Les biais cognitifs, ces mécanismes psychologiques qui altèrent notre jugement, influencent de manière significative notre perception et notre prise de décision. Ils opèrent de manière inconsciente et nous laissent confiants dans nos convictions tout en obscurcissant la réalité. La qualité de vos questions peut à ce titre apparaître comme un antidote. Car en nous forçant à examiner et à remettre en question les réalités auxquelles nous sommes confrontés, les bonnes questions nous aident à observer, comprendre et déjouer nos propres mécanismes, et ceux de nos interlocuteurs.
La nature des biais cognitifs
Les biais sont le résultat de la manière dont notre cerveau traite l'information. Pour gérer la quantité massive de données auxquelles nous sommes confrontés, notre esprit utilise des raccourcis ou des heuristiques. Si ces heuristiques peuvent souvent être utiles (dans 95% des cas), elles peuvent aussi nous conduire à des erreurs systématiques de jugement : c’est là que ça devient gênant !
Car il n’est pas rare que dans une organisation, les cultures individuelles et collectives aient sédimenté des schémas réflexifs qui finissent par paraître évidents. Parfois même, ce sont de bonnes habitudes que l’on aura repérées chez les leaders que l’on reproduit. Mais attention à ne pas présupposer qu’à toute situation nouvelle les bons réflexes d’hier valent… !
Les questions comme outil de prise de conscience
Le premier pas pour contrer un biais est la prise de conscience. En posant des questions, nous pouvons identifier où et comment les perceptions individuelles et collectives peuvent être faussées. Le plus souvent, cela commence par des évidences que l’on ne questionne plus. Puis ce sont ensuite des distinctions que l’on ne fait plus. Enfin, ce sont des habitudes dont on ne se rend plus compte. S’interroger ou se faire challenger sur ces trois niveaux devient alors plus que pertinent.
Un biais particulièrement pernicieux est le biais de confirmation, où nous cherchons et interprétons des informations de manière à confirmer nos croyances préexistantes. Les bonnes questions nous amènent à défier ce biais en nous obligeant à considérer des perspectives opposées. Poser des questions comme "Quels sont les arguments contre ma position ?", "Y a-t-il des preuves qui contredisent ma croyance ?" ou "Si je devais défendre le point de vue opposé, quels seraient mes arguments ?" peut nous aider à voir au-delà de nos préjugés initiaux.

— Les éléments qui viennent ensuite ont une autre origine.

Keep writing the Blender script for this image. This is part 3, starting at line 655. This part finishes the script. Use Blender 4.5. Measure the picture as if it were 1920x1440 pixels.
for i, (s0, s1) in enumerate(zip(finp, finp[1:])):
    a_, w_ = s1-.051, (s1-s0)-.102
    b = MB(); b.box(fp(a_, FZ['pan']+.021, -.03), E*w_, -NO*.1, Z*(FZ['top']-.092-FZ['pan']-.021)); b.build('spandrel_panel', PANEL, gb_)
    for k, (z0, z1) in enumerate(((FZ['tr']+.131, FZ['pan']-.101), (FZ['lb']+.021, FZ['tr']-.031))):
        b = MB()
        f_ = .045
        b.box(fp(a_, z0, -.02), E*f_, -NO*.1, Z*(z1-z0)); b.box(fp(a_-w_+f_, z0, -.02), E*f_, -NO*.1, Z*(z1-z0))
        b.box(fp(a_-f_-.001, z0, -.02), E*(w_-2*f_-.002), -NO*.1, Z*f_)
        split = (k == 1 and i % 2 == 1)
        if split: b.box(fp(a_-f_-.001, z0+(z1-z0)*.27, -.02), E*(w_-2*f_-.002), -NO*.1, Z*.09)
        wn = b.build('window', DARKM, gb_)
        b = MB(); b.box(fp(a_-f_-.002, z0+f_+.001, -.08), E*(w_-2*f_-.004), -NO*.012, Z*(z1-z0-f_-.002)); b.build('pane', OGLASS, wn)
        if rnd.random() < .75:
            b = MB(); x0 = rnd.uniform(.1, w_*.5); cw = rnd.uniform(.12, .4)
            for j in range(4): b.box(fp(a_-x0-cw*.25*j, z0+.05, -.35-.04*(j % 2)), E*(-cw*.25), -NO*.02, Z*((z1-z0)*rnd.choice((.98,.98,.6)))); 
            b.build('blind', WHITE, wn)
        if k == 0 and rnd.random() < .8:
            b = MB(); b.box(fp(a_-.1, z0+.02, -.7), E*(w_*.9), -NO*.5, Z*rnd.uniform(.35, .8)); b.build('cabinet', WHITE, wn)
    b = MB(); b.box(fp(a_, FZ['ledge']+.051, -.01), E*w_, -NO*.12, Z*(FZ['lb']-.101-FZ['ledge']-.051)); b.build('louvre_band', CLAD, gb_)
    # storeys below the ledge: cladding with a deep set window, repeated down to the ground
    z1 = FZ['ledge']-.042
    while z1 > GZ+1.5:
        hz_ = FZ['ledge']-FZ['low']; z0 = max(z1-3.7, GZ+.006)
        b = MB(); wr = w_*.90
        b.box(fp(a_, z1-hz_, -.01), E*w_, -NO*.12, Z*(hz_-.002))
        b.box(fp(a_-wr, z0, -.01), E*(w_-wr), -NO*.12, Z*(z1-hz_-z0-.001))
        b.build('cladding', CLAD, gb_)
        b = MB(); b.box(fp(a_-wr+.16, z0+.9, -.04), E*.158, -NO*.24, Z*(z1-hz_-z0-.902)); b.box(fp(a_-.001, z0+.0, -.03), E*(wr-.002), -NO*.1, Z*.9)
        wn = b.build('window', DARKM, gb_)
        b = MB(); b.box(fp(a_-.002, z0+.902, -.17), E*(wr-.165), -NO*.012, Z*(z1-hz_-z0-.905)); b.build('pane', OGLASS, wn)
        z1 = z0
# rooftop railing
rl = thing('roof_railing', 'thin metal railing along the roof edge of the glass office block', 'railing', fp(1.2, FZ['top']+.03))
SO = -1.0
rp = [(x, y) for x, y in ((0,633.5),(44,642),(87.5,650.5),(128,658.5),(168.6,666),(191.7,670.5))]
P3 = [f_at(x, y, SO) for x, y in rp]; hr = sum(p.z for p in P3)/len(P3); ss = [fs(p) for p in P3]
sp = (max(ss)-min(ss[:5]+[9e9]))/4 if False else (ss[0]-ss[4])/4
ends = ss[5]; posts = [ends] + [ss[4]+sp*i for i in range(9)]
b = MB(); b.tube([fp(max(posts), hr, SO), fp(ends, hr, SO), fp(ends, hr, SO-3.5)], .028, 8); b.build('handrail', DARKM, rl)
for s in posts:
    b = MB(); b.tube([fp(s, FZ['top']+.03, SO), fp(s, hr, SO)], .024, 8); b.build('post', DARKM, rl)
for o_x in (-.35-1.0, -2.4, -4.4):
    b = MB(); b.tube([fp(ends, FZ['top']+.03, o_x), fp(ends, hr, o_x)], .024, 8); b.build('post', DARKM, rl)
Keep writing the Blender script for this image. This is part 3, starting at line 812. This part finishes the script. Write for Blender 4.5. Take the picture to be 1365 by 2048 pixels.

Un autre biais particulièrement fréquent sera le biais de croyance. Il vous conduit à lire la réalité avec un prisme teinté, une certaine coloration qui vous appartient. Cela peut être terriblement efficace ! Pensons à Steve Jobs dont on nous dit qu’il tordait la réalité selon son propre prisme, au point parfois de tout faire pour que ses croyances deviennent réalité. Mais cela peut aussi être très improductif : pensons à la petite sirène qui voit dans la fourchette… un peigne !
Un grand nombre de biais peuvent être contrecarrés en posant des questions qui nous forcent à explorer au-delà du sens immédiatement perceptible. Car ce que nous percevons immédiatement est en réalité le fruit d’une interprétation : elle nous expose elle-même à nos biais. Poser des questions, c’est se forcer à se mettre à distance. Nous avons à apprendre à écouter différemment pour penser différemment.
Conclusion
Les biais cognitifs, bien qu'inévitables, ne sont pas insurmontables. En cultivant l'habitude de poser des questions perspicaces et réfléchies, nous pouvons déjouer ces pièges mentaux et arriver à une compréhension plus claire et plus objective. Les bonnes questions ne sont pas seulement des outils pour obtenir des réponses ; elles sont les garde-fous qui nous protègent de nos propres limites cognitives. Et c’est peut-être l'une des compétences les plus précieuses que nous puissions développer.